I'm not analyzing deeply or using and engine so I may be making mistakes here, but off the top of my head...
2. d4 is the main move, taking the center right away. The French Defense. Your 2. Nf3 allows Black to transpose to the Sicilian which is what happened here... it doesn't seem like a terrible move, but I do think d4 is stronger.
4. Qxd4 seems very odd. I don't play this line of the Siclian so it might be a thing, but it seems to me your Queen will become a target and 4. Nxd4 which is played in all the Sicilians I'm familiar with would have been stronger. Sure you've moved the piece twice, but it's been moved to a strong position in the center. If Black challenges with Nc6, then you can let Black take the Knight and take back with your Queen, when your Queen will stand well since Black has no more Knight to play to c6 to kick her. If Black on the other hand ever kicks the Knight (or Queen after exchange) with e5 then Black has to deal with a weakness on e6... which Black can sometimes do in the Neighdorf and Sveshnikov which are very sharp... I don't think Black could get away with e5 here, after already playing e6 so wasting a move... I think White would be very good there, so anyway I think 4. Nxd4 is probably the move. I don't know the line; I might be wrong.
7. Nc3 seems probably stronger than Bc3, getting a better hold on the center and not moving the same piece twice before completely development... but Bc3 challenging the fianchetto doesn't look bad either, just a little weird... maybe Nc3 would have been a tiny bit stronger.
Maybe 12. Re1 would have been better than 12. Nb3 which seems to lose you the Bishop pair, although certainly maybe something different somewhere else would have been an even better way to hold onto both Bishops.
I'm not really sure what you're trying to do with 24. e5 besides make your Bishop worse and your opponent's Bishop better.
Now comes the obvious blunder you mentioned 26. Qxb7 seems much stronger than Nxe5. It's not just your play you've got to watch out for. When your opponent blunders you must see it and take advantage of it.
After the exchange of Queens I'm not seeing how you could avoid losing the pawn as happened the game, though maybe there's a way I'm just not seeing and I can't help you there if that's what you're complaining about in the endgame.

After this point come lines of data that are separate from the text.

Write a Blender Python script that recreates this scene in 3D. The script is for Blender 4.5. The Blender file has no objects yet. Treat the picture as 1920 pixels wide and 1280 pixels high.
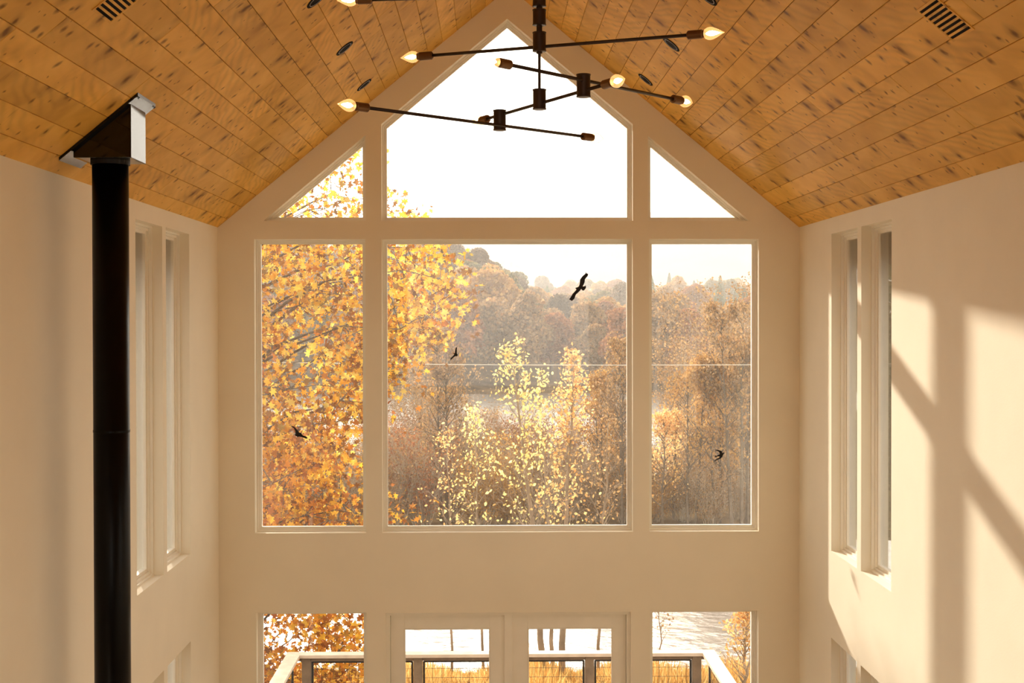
import bpy, math, random
import numpy as np
from mathutils import Vector, Matrix
from mathutils.geometry import tessellate_polygon
R = random.Random(7)
NR = np.random.default_rng(11)
SC = bpy.context.scene
COL = SC.collection

# ------------------------------------------------------------------ camera, light, exposure
CZ = 4.42
cam_d = bpy.data.cameras.new('camera')
cam = bpy.data.objects.new('camera', cam_d); COL.objects.link(cam)
cam_d.sensor_width = 36; cam_d.lens = 36 * 2500 / 1920
cam_d.shift_y = -16.83 / 1920
cam_d.clip_start = .05; cam_d.clip_end = 6000
cam.matrix_world = (Matrix.Translation((-.1576, 0, CZ)) @ Matrix.Rotation(-.0167, 4, 'Z')
                    @ Matrix.Rotation(math.pi / 2 - .011, 4, 'X') @ Matrix.Rotation(-.0015, 4, 'Z'))
SC.camera = cam
SC.view_settings.view_transform = 'Standard'; SC.view_settings.look = 'None'
SC.view_settings.gamma = 1; SC.view_settings.use_curve_mapping = False
SC.view_settings.exposure = 0.06
cy = SC.cycles
cy.max_bounces = 14; cy.diffuse_bounces = 7; cy.transparent_max_bounces = 24
cy.transmission_bounces = 6; cy.glossy_bounces = 4; cy.volume_bounces = 0
cy.sample_clamp_indirect = 6

SUN_DIR = Vector((1, -2.84, -1.10)).normalized()          # the way the light travels
sun_d = bpy.data.lights.new('sun', 'SUN'); sun_d.energy = 9.3; sun_d.angle = math.radians(1.3)
sun_d.color = (1, .87, .70)
sun = bpy.data.objects.new('sun', sun_d); COL.objects.link(sun)
sun.rotation_mode = 'QUATERNION'
sun.rotation_quaternion = SUN_DIR.to_track_quat('-Z', 'Y')
sun.location = (-8, 30, 20)

W = bpy.data.worlds.new('sky'); SC.world = W; W.use_nodes = True
nt = W.node_tree; nt.nodes.clear()
tc = nt.nodes.new('ShaderNodeTexCoord')
dot = nt.nodes.new('ShaderNodeVectorMath'); dot.operation = 'DOT_PRODUCT'
dot.inputs[1].default_value = -SUN_DIR
mx = nt.nodes.new('ShaderNodeMath'); mx.operation = 'MAXIMUM'; mx.inputs[1].default_value = 0
pw = nt.nodes.new('ShaderNodeMath'); pw.operation = 'POWER'; pw.inputs[1].default_value = 7
ml = nt.nodes.new('ShaderNodeMath'); ml.operation = 'MULTIPLY_ADD'
ml.inputs[1].default_value = 3.6; ml.inputs[2].default_value = 2.2      # hazy glow around the sun + overall sky
bg = nt.nodes.new('ShaderNodeBackground'); bg.inputs[0].default_value = (1, .92, .80, 1)
wo = nt.nodes.new('ShaderNodeOutputWorld')
nt.links.new(tc.outputs['Generated'], dot.inputs[0]); nt.links.new(dot.outputs['Value'], mx.inputs[0])
nt.links.new(mx.outputs[0], pw.inputs[0]); nt.links.new(pw.outputs[0], ml.inputs[0])
nt.links.new(ml.outputs[0], bg.inputs[1]); nt.links.new(bg.outputs[0], wo.inputs[0])


def portal(loc, rot, sx, sy):
    d = bpy.data.lights.new('daylight_portal', 'AREA'); d.shape = 'RECTANGLE'; d.size = sx; d.size_y = sy
    d.cycles.is_portal = True
    o = bpy.data.objects.new('daylight_portal', d); COL.objects.link(o)
    o.location = loc; o.rotation_euler = rot


H = math.pi / 2
portal((-.02, 10.72, 4.75), (-H, 0, 0), 4.1, 4.1)
portal((0, 10.72, 1.1), (-H, 0, 0), 4.1, 2.1)
portal((-2.5, 8.8, 3.9), (0, -H, 0), 2.4, 1.5)
portal((2.5, 8.8, 3.9), (0, H, 0), 2.4, 1.5)
portal((0, -3.82, 4.3), (H, 0, 0), 3.4, 2.3)
for _s in (-1, 1):
    portal((_s * 2.5, 4.81, 3.9), (0, _s * H, 0), 2.4, 1.5)

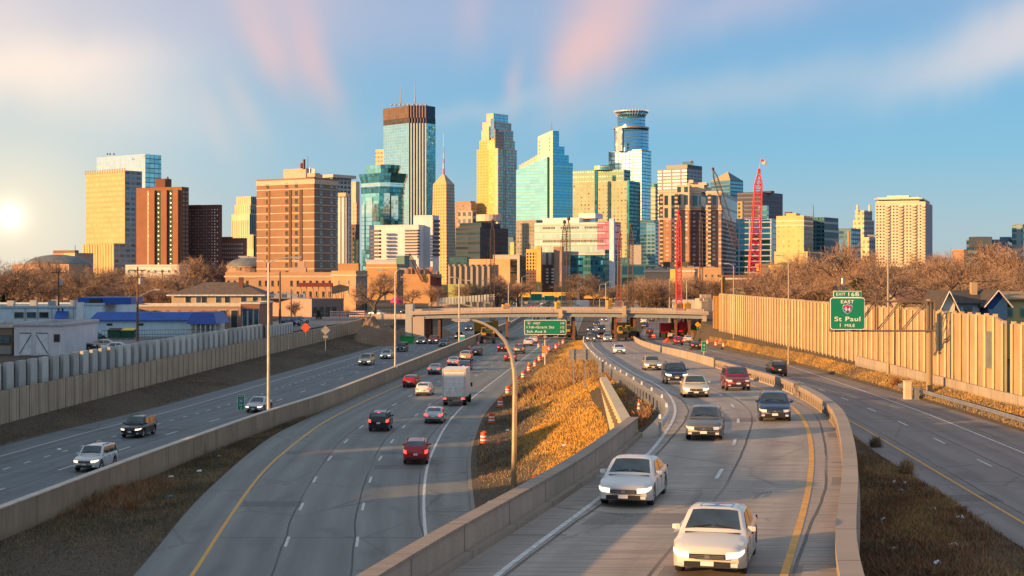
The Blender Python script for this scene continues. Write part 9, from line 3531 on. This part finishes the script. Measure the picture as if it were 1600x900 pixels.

I'm really not strong in the engames myself... they've just never been terribly interesting to me and I play for fun, not to win, so I don't bother. Hope this helps.
I had lots of tabs open so that's part of it.
My current record is 681 won - 699 lost - so I think I have some idea of my weaknesses. There is a strong pattern that I get clobbered in the end game - because I rarely can figure out the long-term implications of some moves I make in middle game - where I can't figure out whether to move pawn A or B etc. Typically then the other guy runs riot with his rook or knight. Can more experienced players point out obvious blunders in this game? Thanks!